Eventually my high school spent an hour on Civil Defense training. I was a sophomore, but they gave it to me to present. That kind of thing could happen fifty years ago in a small school when none of the teachers knew anything about a subject and didn’t want to learn, but just wanted to check off an obligation to the state bureaucracy.
It was my first experience with a captive audience. I can still see the looks of massive boredom as I explained what we could expect if Tulsa got hit.
In literature, this period saw the beginning of a subgenera that might be called what terrible tragedy will technology visit upon us next? Next. Not someday, but tomorrow. This immediacy drove some of these novels into best seller status, and fed Hollywood with movie plots.
Fail-Safe detailed an inadvertently launched airstrike by the US against Russia. It’s ending was chilling, but unbelievable. On the Beach was all too believable, a slow downsliding as nuclear survivors in the far southern hemisphere succumb one by one to fallout.

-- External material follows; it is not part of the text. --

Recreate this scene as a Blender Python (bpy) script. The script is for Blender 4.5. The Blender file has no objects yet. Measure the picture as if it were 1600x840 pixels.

In its final pages, the elegiac tone resembles the empty Earth after all the transformed children have gone in Clarke’s Childhood’s End.
Believability was not an issue in Level Seven. Told in academic prose, the story of a group of scientists sent to the deepest level of the most advanced fallout shelter unfolds with the unemotional certainty of an equation as these men of science carry on their lives deep underground while all life on the surface has been destroyed.
I had read these books and understood their messages, but I was a teenager. I wanted light and life and excitement, interesting technical exposition, and a hopeful ending. That’s what Philip Wylie provided.
Wylie’s novel Tomorrow is the book I liked best. Most of what I gave to my long-suffering fellow students at that high school event came from it. There were bombs, there was massive destruction, but there was also survival. Wylie’s Tomorrow ended with hope.
A real nuclear strike would not have been so benign. Looking back over fifty years, I still can’t believe any of us got out of the twentieth century alive.